**Your instructions**: Repeat each line of the material exactly.

**Records for this exercise**:
Begin

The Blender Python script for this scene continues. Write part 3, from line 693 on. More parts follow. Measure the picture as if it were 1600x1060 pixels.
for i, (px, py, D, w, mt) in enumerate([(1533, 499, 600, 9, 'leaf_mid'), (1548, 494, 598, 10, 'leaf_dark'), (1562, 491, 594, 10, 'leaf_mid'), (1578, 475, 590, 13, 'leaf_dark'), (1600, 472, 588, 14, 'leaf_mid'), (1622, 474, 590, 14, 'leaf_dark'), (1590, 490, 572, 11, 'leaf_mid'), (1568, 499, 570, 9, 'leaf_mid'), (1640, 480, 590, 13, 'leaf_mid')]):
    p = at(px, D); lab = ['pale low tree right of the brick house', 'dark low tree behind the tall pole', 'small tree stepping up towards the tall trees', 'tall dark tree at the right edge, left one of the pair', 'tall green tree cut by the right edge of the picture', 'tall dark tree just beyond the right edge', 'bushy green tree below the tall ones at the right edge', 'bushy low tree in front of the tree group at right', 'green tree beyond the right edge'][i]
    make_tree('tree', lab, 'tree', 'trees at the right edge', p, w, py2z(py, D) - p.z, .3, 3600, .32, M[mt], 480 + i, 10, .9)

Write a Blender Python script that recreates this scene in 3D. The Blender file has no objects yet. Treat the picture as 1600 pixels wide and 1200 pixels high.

End

**Solution to the exercise**:
The Blender Python script for this scene continues. Write part 3, from line 693 on. More parts follow. Measure the picture as if it were 1600x1060 pixels.
for i, (px, py, D, w, mt) in enumerate([(1533, 499, 600, 9, 'leaf_mid'), (1548, 494, 598, 10, 'leaf_dark'), (1562, 491, 594, 10, 'leaf_mid'), (1578, 475, 590, 13, 'leaf_dark'), (1600, 472, 588, 14, 'leaf_mid'), (1622, 474, 590, 14, 'leaf_dark'), (1590, 490, 572, 11, 'leaf_mid'), (1568, 499, 570, 9, 'leaf_mid'), (1640, 480, 590, 13, 'leaf_mid')]):
    p = at(px, D); lab = ['pale low tree right of the brick house', 'dark low tree behind the tall pole', 'small tree stepping up towards the tall trees', 'tall dark tree at the right edge, left one of the pair', 'tall green tree cut by the right edge of the picture', 'tall dark tree just beyond the right edge', 'bushy green tree below the tall ones at the right edge', 'bushy low tree in front of the tree group at right', 'green tree beyond the right edge'][i]
    make_tree('tree', lab, 'tree', 'trees at the right edge', p, w, py2z(py, D) - p.z, .3, 3600, .32, M[mt], 480 + i, 10, .9)

Write a Blender Python script that recreates this scene in 3D. The Blender file has no objects yet. Treat the picture as 1600 pixels wide and 1200 pixels high.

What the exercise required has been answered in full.